:: RAW DATA

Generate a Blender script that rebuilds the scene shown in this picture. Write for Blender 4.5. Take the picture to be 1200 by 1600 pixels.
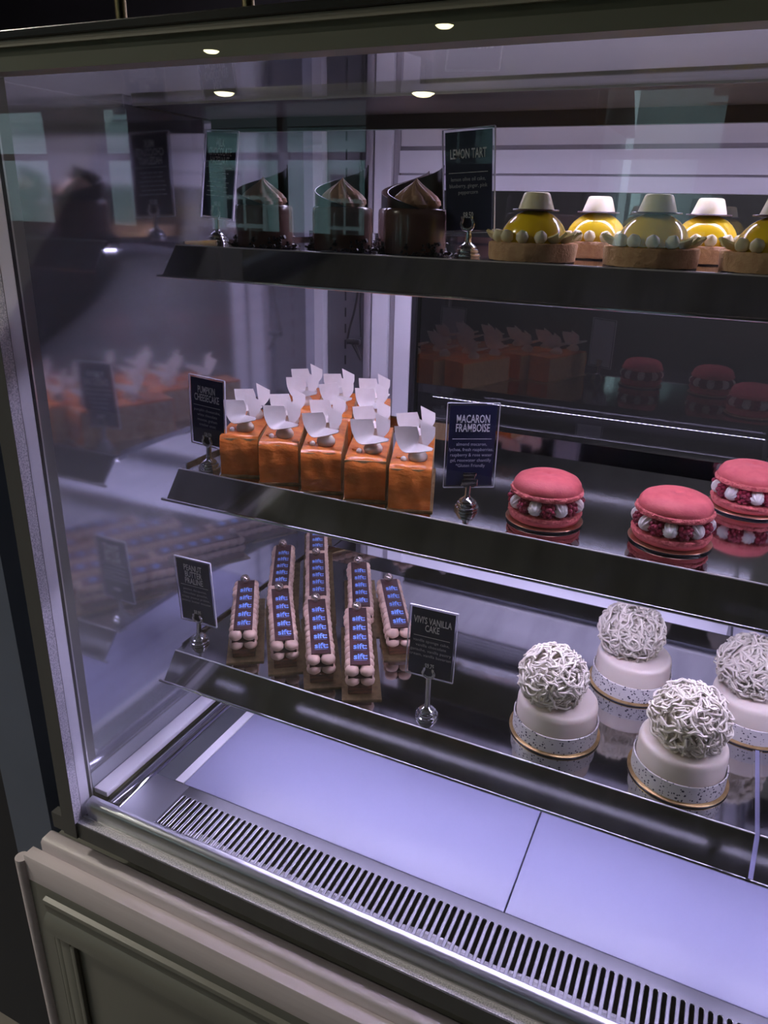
import bpy, bmesh, math, random
from mathutils import Vector, Matrix, Euler
from math import sin, cos, pi, radians as rad

S = bpy.context.scene
COL = S.collection
for o in list(bpy.data.objects):
    bpy.data.objects.remove(o)

# ------------------------------------------------------------------ camera
cam = bpy.data.objects.new('camera', bpy.data.cameras.new('camera'))
COL.objects.link(cam)
R = ((0.9050, 0.4247, 0.0254), (0.1811, -0.3305, -0.9263), (-0.3850, 0.8428, -0.3760))   # right, down, forward
m = Matrix(((R[0][0], -R[1][0], -R[2][0], 0.600),
            (R[0][1], -R[1][1], -R[2][1], -0.474),
            (R[0][2], -R[1][2], -R[2][2], 0.6545),
            (0, 0, 0, 1)))
cam.matrix_world = m
cam.data.sensor_fit = 'VERTICAL'
cam.data.sensor_height = 36.0
cam.data.lens = 36.0 * 1158.0 / 1600.0
cam.data.clip_start = 0.02
S.camera = cam

# ------------------------------------------------------------------ world, exposure
W = bpy.data.worlds.new('sky')
S.world = W
W.use_nodes = True
wn = W.node_tree.nodes
wn['Background'].inputs[0].default_value = (0.56, 0.80, 0.84, 1)
wn['Background'].inputs[1].default_value = 2.6
S.view_settings.view_transform = 'Standard'
S.view_settings.look = 'None'
S.view_settings.gamma = 1.0
S.view_settings.use_curve_mapping = False
S.view_settings.exposure = 0.2
S.cycles.max_bounces = 10
S.cycles.glossy_bounces = 6
S.cycles.transparent_max_bounces = 16
S.cycles.sample_clamp_indirect = 4.0
S.cycles.blur_glossy = 0.6
LED_COLOR = (0.74, 0.65, 1.0)
LED_STRENGTH = 48.0

rng = random.Random(7)


# ------------------------------------------------------------------ helpers
def tag(o, label=None, cat=None, group=None, kind=None):
    if label: o['label'] = label
    if cat: o['category'] = cat
    if group: o['group'] = group
    if kind: o['kind'] = kind
    return o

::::

Every line of the data should be copied as it stands, without the images.

* _EXERCISE ANSWER_:
Generate a Blender script that rebuilds the scene shown in this picture. Write for Blender 4.5. Take the picture to be 1200 by 1600 pixels.
import bpy, bmesh, math, random
from mathutils import Vector, Matrix, Euler
from math import sin, cos, pi, radians as rad

S = bpy.context.scene
COL = S.collection
for o in list(bpy.data.objects):
    bpy.data.objects.remove(o)

# ------------------------------------------------------------------ camera
cam = bpy.data.objects.new('camera', bpy.data.cameras.new('camera'))
COL.objects.link(cam)
R = ((0.9050, 0.4247, 0.0254), (0.1811, -0.3305, -0.9263), (-0.3850, 0.8428, -0.3760))   # right, down, forward
m = Matrix(((R[0][0], -R[1][0], -R[2][0], 0.600),
            (R[0][1], -R[1][1], -R[2][1], -0.474),
            (R[0][2], -R[1][2], -R[2][2], 0.6545),
            (0, 0, 0, 1)))
cam.matrix_world = m
cam.data.sensor_fit = 'VERTICAL'
cam.data.sensor_height = 36.0
cam.data.lens = 36.0 * 1158.0 / 1600.0
cam.data.clip_start = 0.02
S.camera = cam

# ------------------------------------------------------------------ world, exposure
W = bpy.data.worlds.new('sky')
S.world = W
W.use_nodes = True
wn = W.node_tree.nodes
wn['Background'].inputs[0].default_value = (0.56, 0.80, 0.84, 1)
wn['Background'].inputs[1].default_value = 2.6
S.view_settings.view_transform = 'Standard'
S.view_settings.look = 'None'
S.view_settings.gamma = 1.0
S.view_settings.use_curve_mapping = False
S.view_settings.exposure = 0.2
S.cycles.max_bounces = 10
S.cycles.glossy_bounces = 6
S.cycles.transparent_max_bounces = 16
S.cycles.sample_clamp_indirect = 4.0
S.cycles.blur_glossy = 0.6
LED_COLOR = (0.74, 0.65, 1.0)
LED_STRENGTH = 48.0

rng = random.Random(7)


# ------------------------------------------------------------------ helpers
def tag(o, label=None, cat=None, group=None, kind=None):
    if label: o['label'] = label
    if cat: o['category'] = cat
    if group: o['group'] = group
    if kind: o['kind'] = kind
    return o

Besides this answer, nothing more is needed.